Filed pursuant to Rule 424(b)(3)
File Nos. 811-23201 and 333-261313
Versus Capital Real Assets Fund LLC
(the “Fund”)
Supplement dated September 3, 2024 to the
Prospectus dated July 29, 2024
Effective immediately, the Fund’s Prospectus is amended as follows:
The paragraph in the subsection “Adviser” in the “Prospectus Summary” section of the Prospectus is replaced in its entirety with the following:
The Fund’s investment adviser is Versus Capital Advisors LLC (the “Adviser”), a registered investment adviser under the Investment Advisers Act of 1940, as amended (the “Advisers Act”). See “Management of the Fund – Adviser and Investment Management Fee.” Headquartered in Denver, CO, the Adviser is an asset management firm that specializes in real asset investing with approximately $4.95 billion in assets under management as of June 30, 2024. The Adviser has entered into sub-advisory agreements with Brookfield Public Securities Group LLC (“Brookfield”) and Lazard Asset Management LLC (“Lazard”) (each a “Sub-Adviser” and, collectively, the “Sub-Advisers”) in connection with the management of a portion of the Fund’s assets allocated to it by the Adviser. From time to time, the Adviser may determine not to allocate any of the Fund’s assets to a Sub-Adviser. The Adviser currently is not allocating any of the Fund’s assets to Lazard. See “Management of the Fund – Sub-Advisers and Sub-Advisory Fees.”

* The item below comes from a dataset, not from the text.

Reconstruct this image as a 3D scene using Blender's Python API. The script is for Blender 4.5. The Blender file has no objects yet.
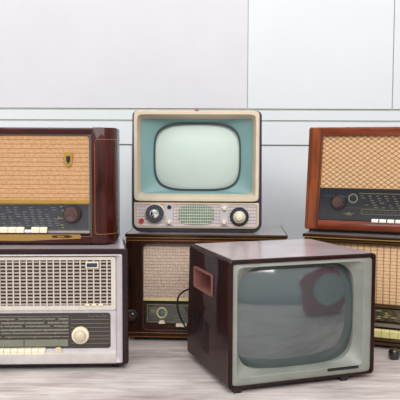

The first paragraph in the subsection “Adviser and Investment Management Fee” in the “Management of the Fund” section of the Prospectus is replaced in its entirety with the following:
Under the ultimate supervision of and subject to any policies established by the Board, the Adviser provides investment advice to and manages the day-to-day business and affairs of the Fund pursuant to an investment management agreement between the Fund and the Adviser (the “Investment Management Agreement”). In addition to managing a portion of the Fund’s assets directly, the Adviser has responsibility, subject to the review and approval of the Board, for selecting he Fund’s strategies and for selecting and hiring the Sub-Advisers to the Fund. The Adviser allocates the Fund’s assets and monitors the Sub-Advisers’ investment programs for consistency with the Fund’s investment objective and strategies. The Adviser may, at its discretion, reallocate the Fund’s assets among itself and the Sub-Advisers, allocate assets away from Sub-Advisers, and/or terminate Sub-Advisers, subject to the oversight of the Board. From time to time, the Adviser may determine not to allocate any of the Fund’s assets to a Sub-Adviser. The Adviser currently is not allocating any of the Fund’s assets to Lazard. The Adviser also provides certain administrative services to the Fund, including: providing office space, handling of shareholder inquiries regarding the Fund, providing shareholders with information concerning their investment in the Fund, coordinating and organizing meetings of the Board, and providing other support services.
The last paragraph in the subsection “Sub-Advisers and Sub-Advisory Fees—Lazard Asset Management, LLC” in the “Management of the Fund” section of the Prospectus is replaced in its entirety with the following:
A discussion regarding the basis for the Board’s approval of the Investment Sub-Advisory Agreement between the Adviser and Lazard, along with a discussion regarding the basis for the Board’s approval of the continuation of previous investment sub-advisory agreement between the Adviser and Lazard (the “Lazard Agreement”) is available in the Fund’s semi-annual report to shareholders for the fiscal period ended September 30, 2023. The Adviser currently is not allocating any of the Fund’s assets to Lazard.
Shareholders should retain this Supplement for future reference.